**Your instructions**
Show every line in the entries below where the word "continues" appears.
>> Begin Record excerpts
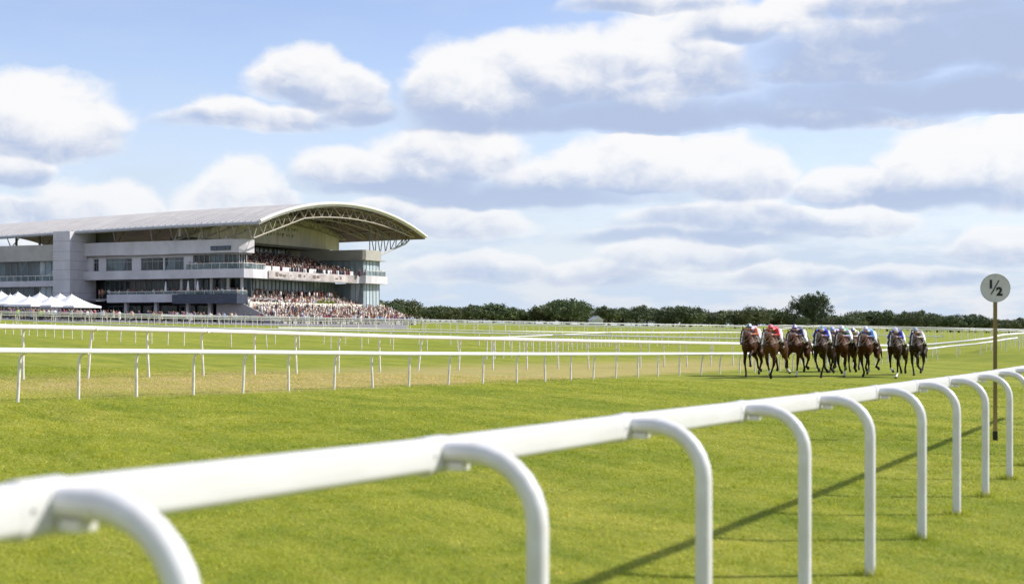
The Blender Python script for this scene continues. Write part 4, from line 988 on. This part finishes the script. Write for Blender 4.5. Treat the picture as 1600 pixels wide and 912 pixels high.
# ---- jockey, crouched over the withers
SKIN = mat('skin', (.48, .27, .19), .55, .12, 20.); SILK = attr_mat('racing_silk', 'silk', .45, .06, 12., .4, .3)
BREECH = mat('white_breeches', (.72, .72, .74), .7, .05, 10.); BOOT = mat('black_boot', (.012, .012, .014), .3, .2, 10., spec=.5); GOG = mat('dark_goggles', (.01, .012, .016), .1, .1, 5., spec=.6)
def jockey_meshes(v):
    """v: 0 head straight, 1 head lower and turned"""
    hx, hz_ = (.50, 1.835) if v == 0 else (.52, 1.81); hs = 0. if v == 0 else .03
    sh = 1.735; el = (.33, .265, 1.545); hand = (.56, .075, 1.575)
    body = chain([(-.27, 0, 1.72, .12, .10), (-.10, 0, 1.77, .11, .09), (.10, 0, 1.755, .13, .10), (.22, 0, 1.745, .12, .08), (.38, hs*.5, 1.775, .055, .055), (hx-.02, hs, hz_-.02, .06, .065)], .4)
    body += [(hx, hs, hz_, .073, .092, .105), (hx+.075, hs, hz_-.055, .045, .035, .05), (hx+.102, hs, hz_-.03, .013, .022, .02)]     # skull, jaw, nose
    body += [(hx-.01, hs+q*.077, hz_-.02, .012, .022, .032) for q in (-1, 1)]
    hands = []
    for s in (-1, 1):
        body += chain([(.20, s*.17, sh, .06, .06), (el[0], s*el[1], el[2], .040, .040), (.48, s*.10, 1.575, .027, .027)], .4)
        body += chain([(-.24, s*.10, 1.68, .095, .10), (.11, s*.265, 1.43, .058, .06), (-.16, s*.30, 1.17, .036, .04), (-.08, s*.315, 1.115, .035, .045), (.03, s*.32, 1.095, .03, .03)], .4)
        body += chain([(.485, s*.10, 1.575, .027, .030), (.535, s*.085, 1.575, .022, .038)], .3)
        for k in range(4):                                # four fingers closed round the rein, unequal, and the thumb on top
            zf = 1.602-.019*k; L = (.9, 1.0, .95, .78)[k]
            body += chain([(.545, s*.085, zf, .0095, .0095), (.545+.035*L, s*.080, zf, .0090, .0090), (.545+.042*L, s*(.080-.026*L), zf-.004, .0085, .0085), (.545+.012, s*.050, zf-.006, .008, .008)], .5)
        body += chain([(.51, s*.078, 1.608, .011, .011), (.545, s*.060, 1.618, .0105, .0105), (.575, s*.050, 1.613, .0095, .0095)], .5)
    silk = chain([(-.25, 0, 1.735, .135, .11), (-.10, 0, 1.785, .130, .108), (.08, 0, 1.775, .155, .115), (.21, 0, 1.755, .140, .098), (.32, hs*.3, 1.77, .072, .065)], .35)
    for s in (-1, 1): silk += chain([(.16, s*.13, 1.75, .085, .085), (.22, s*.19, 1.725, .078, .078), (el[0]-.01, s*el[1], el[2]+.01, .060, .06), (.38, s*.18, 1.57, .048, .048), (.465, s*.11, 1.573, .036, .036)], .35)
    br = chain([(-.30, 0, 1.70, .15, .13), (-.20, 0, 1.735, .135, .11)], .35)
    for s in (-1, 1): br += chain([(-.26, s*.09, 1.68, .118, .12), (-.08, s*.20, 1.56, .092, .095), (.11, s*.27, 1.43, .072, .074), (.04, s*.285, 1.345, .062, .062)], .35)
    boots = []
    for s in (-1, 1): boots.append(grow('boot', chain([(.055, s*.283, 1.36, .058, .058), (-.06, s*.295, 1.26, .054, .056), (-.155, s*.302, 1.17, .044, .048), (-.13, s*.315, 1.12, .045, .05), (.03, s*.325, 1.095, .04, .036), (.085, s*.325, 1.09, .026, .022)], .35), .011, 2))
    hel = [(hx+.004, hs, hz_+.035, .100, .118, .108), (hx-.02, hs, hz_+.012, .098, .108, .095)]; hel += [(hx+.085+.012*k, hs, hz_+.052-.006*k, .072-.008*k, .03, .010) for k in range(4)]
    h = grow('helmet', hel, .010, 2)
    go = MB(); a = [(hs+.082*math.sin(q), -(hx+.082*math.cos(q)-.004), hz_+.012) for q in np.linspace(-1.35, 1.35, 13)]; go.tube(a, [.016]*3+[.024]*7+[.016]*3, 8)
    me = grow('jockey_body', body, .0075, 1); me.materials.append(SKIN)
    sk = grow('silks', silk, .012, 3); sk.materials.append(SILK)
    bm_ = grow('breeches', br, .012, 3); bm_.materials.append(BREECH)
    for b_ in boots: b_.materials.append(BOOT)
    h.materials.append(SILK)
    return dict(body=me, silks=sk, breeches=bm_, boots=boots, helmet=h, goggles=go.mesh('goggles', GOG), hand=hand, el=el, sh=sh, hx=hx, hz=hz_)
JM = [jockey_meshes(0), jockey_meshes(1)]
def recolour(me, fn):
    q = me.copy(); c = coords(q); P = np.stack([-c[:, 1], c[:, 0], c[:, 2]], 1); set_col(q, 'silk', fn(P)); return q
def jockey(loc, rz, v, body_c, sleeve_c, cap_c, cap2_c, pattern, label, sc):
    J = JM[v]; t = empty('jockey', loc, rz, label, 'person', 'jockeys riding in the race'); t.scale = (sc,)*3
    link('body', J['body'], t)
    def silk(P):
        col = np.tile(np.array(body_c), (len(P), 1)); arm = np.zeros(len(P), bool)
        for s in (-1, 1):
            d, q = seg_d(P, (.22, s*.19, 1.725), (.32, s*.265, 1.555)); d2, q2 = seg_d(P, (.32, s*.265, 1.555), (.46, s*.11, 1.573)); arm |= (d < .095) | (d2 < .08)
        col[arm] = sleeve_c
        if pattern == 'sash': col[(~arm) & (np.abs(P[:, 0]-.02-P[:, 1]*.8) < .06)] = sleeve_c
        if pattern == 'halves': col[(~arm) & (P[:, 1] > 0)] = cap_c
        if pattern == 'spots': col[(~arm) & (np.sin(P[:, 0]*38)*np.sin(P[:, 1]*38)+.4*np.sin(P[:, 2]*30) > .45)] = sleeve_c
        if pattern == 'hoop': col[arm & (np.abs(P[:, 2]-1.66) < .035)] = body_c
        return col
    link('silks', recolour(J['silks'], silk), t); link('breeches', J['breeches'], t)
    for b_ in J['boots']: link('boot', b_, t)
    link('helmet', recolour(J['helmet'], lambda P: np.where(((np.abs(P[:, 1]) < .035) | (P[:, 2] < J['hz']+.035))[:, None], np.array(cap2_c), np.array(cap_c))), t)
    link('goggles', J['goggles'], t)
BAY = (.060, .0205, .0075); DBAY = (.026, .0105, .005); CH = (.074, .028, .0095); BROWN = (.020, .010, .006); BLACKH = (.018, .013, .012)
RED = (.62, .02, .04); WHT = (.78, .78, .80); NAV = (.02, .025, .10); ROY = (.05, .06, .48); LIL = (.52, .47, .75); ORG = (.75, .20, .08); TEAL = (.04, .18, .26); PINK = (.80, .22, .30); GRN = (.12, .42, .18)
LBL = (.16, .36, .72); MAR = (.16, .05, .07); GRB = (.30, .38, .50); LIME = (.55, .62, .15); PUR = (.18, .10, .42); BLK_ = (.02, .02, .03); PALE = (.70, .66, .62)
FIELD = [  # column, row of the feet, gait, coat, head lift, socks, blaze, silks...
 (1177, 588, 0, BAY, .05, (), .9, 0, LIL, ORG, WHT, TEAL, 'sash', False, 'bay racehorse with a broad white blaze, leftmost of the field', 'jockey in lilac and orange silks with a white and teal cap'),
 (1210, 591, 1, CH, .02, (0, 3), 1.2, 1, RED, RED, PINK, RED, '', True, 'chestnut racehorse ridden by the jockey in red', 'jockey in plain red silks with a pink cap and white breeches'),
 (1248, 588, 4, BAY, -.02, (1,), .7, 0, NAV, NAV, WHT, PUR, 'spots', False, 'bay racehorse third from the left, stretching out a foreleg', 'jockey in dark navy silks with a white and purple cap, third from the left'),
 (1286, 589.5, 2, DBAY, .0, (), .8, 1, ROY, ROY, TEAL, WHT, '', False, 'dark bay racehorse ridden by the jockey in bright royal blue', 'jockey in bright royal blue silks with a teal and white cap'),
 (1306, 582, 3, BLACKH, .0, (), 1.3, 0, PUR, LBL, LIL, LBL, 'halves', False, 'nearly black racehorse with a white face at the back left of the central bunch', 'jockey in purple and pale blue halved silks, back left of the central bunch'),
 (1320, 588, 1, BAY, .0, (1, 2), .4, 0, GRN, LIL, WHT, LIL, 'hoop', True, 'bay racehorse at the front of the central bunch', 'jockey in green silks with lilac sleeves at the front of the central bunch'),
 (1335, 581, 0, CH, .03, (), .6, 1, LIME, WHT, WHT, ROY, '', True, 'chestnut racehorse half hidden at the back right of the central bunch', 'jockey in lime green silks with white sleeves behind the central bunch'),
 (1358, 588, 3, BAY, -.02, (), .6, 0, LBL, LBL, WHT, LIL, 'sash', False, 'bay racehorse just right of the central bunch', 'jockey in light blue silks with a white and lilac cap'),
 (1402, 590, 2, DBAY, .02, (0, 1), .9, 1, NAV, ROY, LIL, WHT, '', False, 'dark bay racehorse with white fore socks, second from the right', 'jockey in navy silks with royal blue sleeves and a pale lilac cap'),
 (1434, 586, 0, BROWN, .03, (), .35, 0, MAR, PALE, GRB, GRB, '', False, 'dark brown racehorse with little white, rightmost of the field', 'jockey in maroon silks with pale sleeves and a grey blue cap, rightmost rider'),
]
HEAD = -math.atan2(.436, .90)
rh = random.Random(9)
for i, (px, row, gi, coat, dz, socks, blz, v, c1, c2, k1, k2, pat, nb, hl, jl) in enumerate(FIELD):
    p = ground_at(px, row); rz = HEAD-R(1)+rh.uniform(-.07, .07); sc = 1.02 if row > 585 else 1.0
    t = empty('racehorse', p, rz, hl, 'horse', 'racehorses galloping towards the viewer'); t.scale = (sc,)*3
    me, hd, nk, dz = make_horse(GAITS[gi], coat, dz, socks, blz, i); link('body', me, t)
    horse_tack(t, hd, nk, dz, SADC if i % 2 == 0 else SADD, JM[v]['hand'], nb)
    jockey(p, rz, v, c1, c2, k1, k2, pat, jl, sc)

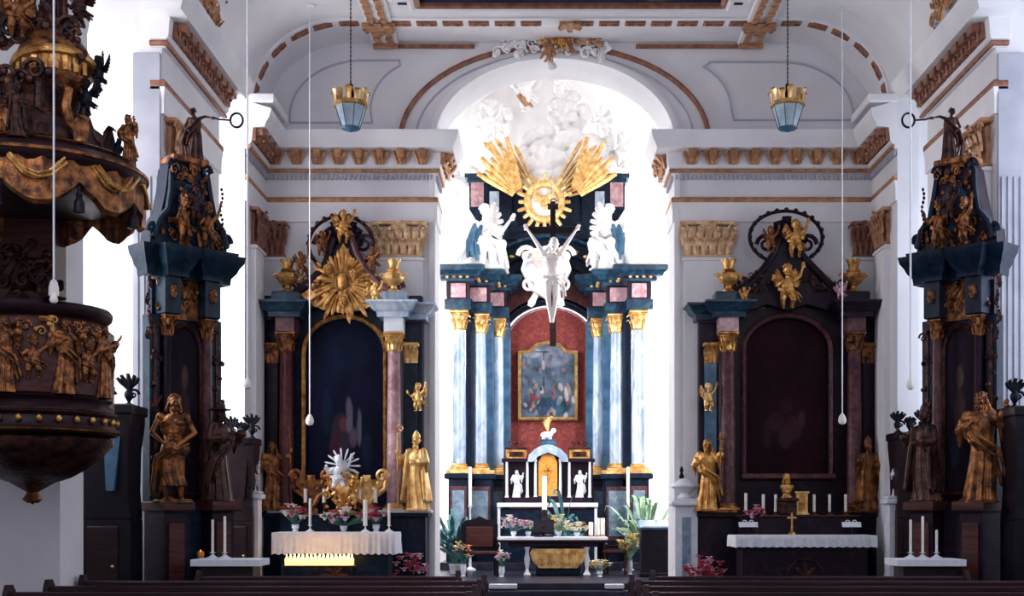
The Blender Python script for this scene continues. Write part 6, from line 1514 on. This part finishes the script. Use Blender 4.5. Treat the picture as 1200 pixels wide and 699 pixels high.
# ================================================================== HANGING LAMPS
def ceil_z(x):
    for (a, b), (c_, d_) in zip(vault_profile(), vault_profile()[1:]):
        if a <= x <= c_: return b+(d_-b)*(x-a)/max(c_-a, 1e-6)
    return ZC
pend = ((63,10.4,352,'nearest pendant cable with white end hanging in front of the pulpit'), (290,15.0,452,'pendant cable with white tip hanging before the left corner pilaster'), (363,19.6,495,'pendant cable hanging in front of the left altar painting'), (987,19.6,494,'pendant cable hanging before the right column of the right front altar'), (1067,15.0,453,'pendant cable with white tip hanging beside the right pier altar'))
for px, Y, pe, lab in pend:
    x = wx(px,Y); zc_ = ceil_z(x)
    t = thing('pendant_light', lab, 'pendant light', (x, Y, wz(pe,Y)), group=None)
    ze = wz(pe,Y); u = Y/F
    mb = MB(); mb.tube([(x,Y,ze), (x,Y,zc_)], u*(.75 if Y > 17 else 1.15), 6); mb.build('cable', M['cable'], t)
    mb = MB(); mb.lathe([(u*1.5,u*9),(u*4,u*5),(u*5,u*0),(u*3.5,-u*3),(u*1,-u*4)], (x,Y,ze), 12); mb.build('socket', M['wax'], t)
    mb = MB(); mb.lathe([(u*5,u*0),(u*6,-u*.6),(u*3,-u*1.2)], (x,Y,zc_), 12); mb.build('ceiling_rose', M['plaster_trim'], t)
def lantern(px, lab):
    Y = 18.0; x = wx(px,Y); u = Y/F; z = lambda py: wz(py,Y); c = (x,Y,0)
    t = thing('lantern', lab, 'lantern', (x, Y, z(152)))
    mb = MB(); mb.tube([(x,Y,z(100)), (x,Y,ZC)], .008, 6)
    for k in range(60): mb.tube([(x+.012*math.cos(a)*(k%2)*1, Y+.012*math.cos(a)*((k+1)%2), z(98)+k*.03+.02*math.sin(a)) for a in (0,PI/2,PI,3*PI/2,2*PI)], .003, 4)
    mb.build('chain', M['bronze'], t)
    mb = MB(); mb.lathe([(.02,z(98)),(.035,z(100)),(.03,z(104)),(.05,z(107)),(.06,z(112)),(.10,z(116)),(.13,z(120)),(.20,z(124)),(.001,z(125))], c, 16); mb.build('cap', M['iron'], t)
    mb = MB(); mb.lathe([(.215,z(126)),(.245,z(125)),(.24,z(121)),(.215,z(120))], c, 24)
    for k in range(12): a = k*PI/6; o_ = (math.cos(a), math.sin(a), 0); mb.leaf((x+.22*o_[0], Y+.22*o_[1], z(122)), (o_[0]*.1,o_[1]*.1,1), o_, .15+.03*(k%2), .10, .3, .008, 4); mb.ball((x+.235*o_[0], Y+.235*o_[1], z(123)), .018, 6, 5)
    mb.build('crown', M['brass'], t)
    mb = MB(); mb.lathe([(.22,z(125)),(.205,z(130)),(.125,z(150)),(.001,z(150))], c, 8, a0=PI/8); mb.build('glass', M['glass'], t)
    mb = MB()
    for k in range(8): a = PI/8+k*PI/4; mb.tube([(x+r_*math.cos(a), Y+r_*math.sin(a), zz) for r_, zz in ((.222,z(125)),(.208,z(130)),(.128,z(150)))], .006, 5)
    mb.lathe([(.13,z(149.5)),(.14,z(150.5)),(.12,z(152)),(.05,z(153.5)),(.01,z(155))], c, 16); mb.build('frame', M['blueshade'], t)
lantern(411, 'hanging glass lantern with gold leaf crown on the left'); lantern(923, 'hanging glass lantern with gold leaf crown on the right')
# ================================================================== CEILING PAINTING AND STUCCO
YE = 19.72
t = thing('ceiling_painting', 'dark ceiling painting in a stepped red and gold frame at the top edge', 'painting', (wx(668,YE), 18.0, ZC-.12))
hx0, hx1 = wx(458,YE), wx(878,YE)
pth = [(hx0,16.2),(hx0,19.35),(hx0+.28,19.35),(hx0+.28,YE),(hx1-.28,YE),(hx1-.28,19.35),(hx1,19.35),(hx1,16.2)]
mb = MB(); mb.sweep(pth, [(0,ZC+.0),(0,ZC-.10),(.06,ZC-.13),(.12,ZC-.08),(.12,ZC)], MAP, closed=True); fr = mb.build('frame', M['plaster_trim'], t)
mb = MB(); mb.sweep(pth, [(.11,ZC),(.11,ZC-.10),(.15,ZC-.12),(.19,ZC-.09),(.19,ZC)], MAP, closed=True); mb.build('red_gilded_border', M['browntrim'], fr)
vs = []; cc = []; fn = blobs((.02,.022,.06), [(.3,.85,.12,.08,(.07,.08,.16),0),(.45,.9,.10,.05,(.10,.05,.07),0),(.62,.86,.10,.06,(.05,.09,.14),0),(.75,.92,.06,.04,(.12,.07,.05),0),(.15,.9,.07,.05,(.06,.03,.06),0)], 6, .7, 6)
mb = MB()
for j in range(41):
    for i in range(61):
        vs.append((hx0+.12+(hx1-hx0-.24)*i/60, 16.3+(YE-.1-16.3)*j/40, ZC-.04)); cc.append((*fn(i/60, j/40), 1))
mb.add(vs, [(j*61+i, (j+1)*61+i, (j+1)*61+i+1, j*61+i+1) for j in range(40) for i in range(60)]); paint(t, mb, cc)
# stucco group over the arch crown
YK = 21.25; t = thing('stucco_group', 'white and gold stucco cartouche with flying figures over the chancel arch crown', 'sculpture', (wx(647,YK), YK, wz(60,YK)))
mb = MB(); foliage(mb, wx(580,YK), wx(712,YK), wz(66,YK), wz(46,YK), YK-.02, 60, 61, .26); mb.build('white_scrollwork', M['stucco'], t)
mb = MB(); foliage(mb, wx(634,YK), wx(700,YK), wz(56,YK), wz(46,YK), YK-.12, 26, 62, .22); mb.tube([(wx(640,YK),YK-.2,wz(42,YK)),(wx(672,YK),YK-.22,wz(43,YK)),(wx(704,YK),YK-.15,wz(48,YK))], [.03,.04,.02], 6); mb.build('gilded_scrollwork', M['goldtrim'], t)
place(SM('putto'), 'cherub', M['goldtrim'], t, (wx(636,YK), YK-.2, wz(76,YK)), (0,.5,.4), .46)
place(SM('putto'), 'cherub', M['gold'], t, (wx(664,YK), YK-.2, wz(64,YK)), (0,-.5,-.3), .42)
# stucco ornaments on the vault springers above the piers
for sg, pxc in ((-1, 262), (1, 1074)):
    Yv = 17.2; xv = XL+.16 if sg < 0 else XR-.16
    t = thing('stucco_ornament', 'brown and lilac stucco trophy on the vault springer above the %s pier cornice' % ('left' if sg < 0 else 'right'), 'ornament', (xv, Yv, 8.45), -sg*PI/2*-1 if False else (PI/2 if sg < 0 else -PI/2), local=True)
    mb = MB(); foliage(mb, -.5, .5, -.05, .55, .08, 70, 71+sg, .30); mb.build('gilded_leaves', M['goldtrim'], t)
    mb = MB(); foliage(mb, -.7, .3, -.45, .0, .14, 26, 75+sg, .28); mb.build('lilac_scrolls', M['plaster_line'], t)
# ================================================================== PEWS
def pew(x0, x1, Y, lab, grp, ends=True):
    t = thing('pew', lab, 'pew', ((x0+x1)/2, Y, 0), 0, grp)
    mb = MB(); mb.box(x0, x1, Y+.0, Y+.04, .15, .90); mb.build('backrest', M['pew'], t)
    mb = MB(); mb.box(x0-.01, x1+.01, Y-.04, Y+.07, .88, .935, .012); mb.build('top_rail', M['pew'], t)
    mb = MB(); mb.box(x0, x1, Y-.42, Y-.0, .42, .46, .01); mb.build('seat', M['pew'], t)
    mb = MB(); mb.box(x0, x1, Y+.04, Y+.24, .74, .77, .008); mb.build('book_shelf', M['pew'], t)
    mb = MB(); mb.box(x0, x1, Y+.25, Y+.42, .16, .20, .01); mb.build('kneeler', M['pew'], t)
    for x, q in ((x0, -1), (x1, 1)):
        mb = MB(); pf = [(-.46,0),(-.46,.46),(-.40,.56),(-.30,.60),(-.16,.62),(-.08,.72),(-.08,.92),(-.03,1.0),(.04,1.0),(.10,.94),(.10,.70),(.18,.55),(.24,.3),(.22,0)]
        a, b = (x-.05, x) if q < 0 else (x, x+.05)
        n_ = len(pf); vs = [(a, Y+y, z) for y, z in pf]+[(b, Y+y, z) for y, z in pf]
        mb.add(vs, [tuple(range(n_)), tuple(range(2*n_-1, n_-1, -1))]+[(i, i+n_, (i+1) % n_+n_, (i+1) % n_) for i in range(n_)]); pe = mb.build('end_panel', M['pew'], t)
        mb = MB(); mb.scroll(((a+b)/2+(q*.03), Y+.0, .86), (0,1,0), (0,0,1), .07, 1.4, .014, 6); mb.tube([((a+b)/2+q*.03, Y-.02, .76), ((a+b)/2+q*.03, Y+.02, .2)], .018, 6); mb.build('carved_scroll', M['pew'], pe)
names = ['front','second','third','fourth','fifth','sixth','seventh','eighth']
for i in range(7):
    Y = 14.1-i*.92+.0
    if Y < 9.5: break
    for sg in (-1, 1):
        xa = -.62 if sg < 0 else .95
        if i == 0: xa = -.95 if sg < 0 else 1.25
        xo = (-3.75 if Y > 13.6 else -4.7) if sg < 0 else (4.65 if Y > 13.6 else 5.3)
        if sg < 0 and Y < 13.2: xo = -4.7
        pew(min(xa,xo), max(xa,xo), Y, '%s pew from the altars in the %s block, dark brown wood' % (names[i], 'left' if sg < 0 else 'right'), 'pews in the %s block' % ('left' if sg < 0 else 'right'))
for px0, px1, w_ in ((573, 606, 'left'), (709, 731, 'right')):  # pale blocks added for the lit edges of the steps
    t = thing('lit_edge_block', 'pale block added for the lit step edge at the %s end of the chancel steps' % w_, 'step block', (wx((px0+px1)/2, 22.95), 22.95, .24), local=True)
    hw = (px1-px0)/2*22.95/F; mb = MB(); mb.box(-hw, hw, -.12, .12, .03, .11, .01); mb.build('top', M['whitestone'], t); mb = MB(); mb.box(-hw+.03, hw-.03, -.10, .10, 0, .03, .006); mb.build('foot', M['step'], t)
>> End Record excerpts
**Task output**
The Blender Python script for this scene continues. Write part 4, from line 988 on. This part finishes the script. Write for Blender 4.5. Treat the picture as 1600 pixels wide and 912 pixels high.
The Blender Python script for this scene continues. Write part 6, from line 1514 on. This part finishes the script. Use Blender 4.5. Treat the picture as 1200 pixels wide and 699 pixels high.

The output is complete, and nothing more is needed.